The United States during the twentieth century has been relatively immune from the destructive consequences of hate. While a troublesome problem today, however, hateful behavior has the potential to become a major social problem in the twenty-first century. America's future race/ethnic/minority relations will, to some extent, depend upon understanding the forces that transform hate into acts of violence.

A hate crime is defined as a crime directed against members of a particular group simply because of their membership in that group (U.S. Department of Justice, 1990). The basis for an attack may be a victim's race ethnicity, religion, sexual orientation, or gender. The victim's individual personal characteristics (height, weight, hair color, etc.) are from the perpetrator's point of view irrelevant. All that matters is that the victim is perceived to be a member of the hated group.

Recent research suggests that hate crimes have certain characteristics that distinguish them from other types of violent acts (assaults, robbery, homicide). Hate-motivated assaults tend to be initiated by individuals who are unknown to their victims, whereas most assaults involve people who know each other well--friends, spouses, neighbors (Bureau of Justice Statistics, 1985).
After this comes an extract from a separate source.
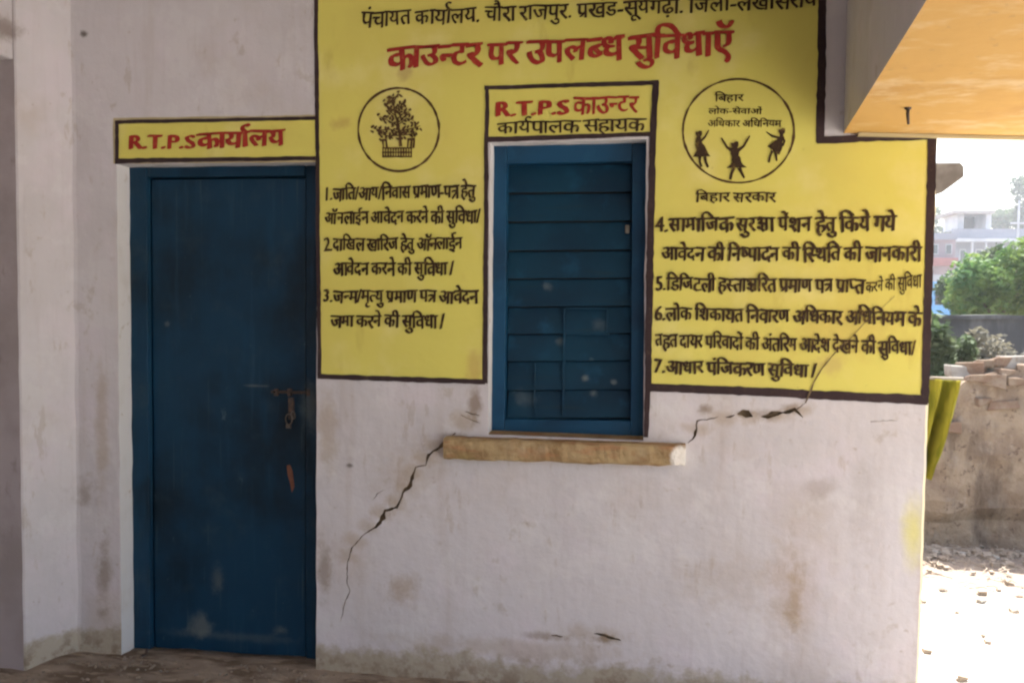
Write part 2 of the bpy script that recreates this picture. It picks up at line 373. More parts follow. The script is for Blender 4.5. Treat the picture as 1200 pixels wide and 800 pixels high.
# ------------------------------------------------------------ main wall
XE = W(1089, 480).x          # right end of the wall
wall = empty('office_wall', ((W(372, 400).x+XE)/2, 0, 0))
tag(wall, 'whitewashed cracked veranda wall carrying the door, the window and the painted yellow notices', 'wall')
CRACKS = [  # (x, y, width) in photograph pixels
    [(534, 507, 2.5), (520, 520, 5.5), (511, 527, 2.5), (502, 533, 4), (499, 545, 2), (487, 547, 2), (484, 556, 3.5), (481, 568, 7.5), (472, 577, 2.5), (469, 586, 2), (465, 594, 3), (456, 597, 3), (451, 598, 5), (449, 606, 10), (443, 614, 6), (437, 619, 1.6), (425, 627, 1.8), (412, 642, 1.8), (407, 661, 1.6), (406.5, 680, 1.5), (410, 691, 1.8), (404, 706, 1.3), (402, 716, 1), (399, 728, .6)],
    [(806, 519, 1.2), (812, 514, 1.8), (815, 506, 3), (817, 493, 2.6), (824, 491.5, 1), (836, 490, 1.6), (842, 488, 1)],
    [(850, 489, 1), (856, 488, 2.5), (861, 486, 1)], [(864, 485, 2), (870, 483.5, 7), (876, 485, 8), (882, 488, 1.2)],
    [(892, 488, 1.5), (899, 488, 7), (905, 485, 6), (912, 484, 5), (917, 483, 2), (925, 482, 4.5), (931, 479.5, 9), (936, 484, 2.5), (941, 489, .8)],
    [(934, 479, 1), (940, 474.5, 1.2), (944, 471.5, .8)],
    [(436, 586, .6), (442, 578, 1), (452, 573, .6)], [(545, 482, .8), (553, 485, 2), (562, 487, .8)], [(540, 486, .7), (551, 491, 1.6), (563, 496, .7)],
    [(646, 744, 1), (652, 744, 2.4), (660, 745.5, 1)], [(696, 742, 1), (704, 743, 3.5), (713, 746, 4), (728, 750, 1)],
    [(1020, 494, .5), (1035, 492.5, .9), (1052, 493, .5)],
]
holes = []
for ci, cr in enumerate(CRACKS):
    pts = px2([(a, b_) for a, b_, _ in cr]); wd = [c*.0026 for *_, c in cr]
    P = []; Wd = []
    for i in range(len(pts)-1):
        a, b_ = Vector(pts[i]), Vector(pts[i+1]); k = max(1, int((b_-a).length/.011))
        for j in range(k):
            q = a.lerp(b_, j/k)
            if j: q += Vector((rnd.uniform(-1, 1), rnd.uniform(-1, 1)))*.0026
            P.append(q); Wd.append((wd[i]+(wd[i+1]-wd[i])*j/k)*rnd.uniform(.5, 1.45))
    P.append(Vector(pts[-1])); Wd.append(wd[-1]*.5)
    A, B = strip_poly(P, Wd, ci, 0)
    holes.append([tuple(a) for a in A]+[tuple(b_) for b_ in reversed(B)])
WO = px2([(574.5, 167), (757.5, 163), (754, 516), (572, 509)])      # window opening in the wall plane
DO = [W(136.5, 192.5), W(371.5, 189)]
DOOR = [(DO[0].x+.002, -.02), (DO[0].x, DO[0].z), (W(371, 400).x, DO[1].z), (W(371, 400).x, -.02)]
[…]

Another characteristic of hate crimes is they are much more likely than other crimes to entail personal violence and tend to be excessively brutal (Levin and McDevitt, 1993). In most property crimes something of value is taken; in a hate crime something of value is more likely to be damaged or destroyed (Berk, 1990). Most perpetrators of hate crimes, in contrast to other violent offenders, have no prior history of criminal behavior (Harry, 1990). Haters must expend considerably more time and expense than other violent offenders to perpetrate their crime. Haters do not know the victim, live outside the area of the victim, and typically commit the crime near the residence of the victim. Haters must go out of their way to search for the victims in unfamiliar areas (Flannery, 1997).

Various psychological and sociological theories of hatred have been proffered. Allport (1955) notes that hatred is an emotion of extreme dislike or aggressive impulses towards a person or group of persons. By its very nature hatred is extropunitive--the hater is sure the fault lies in the object of his hate. So long as the hater believes this, no guilt is felt. While hate does not necessarily lead to violence, it is part of the social and psychological processes that makes violence an acceptable form of behavior.

Fromm (1947) points out that it is essential to distinguish between two kinds of hate: "rational" and "character-conditioned." Rational hate arises when fundamental natural rights of persons are violated. One hates what ever threatens one's own or other's freedom, lives, and values. Character-conditioned hatred has utile relation to reality. The hater carries a vague, temperamental sense of wrong which he wishes to polarize--he must hate something. The roots of the hatred are unclear, but the hater thinks up some convenient victim and a good reason to justify the hate. A hater chooses out-groups as the object of hate and aggression rather than individuals. A group is more abstract and impersonal. If the hater is convinced that a group is unworthy, subhuman, stupid, or immoral it helps justify sentiments of hate and hostility.

Pettigrew (1959) argues that hatred is due to conformity. Individuals conform to the social norms that exist within their sphere of socialization (friends, neighborhood, or work). The pressure to conform can be relatively overt or simply due to the unavailability of accurate evidence. In either situation it can induce or condone haters to engage in aggressive behavior.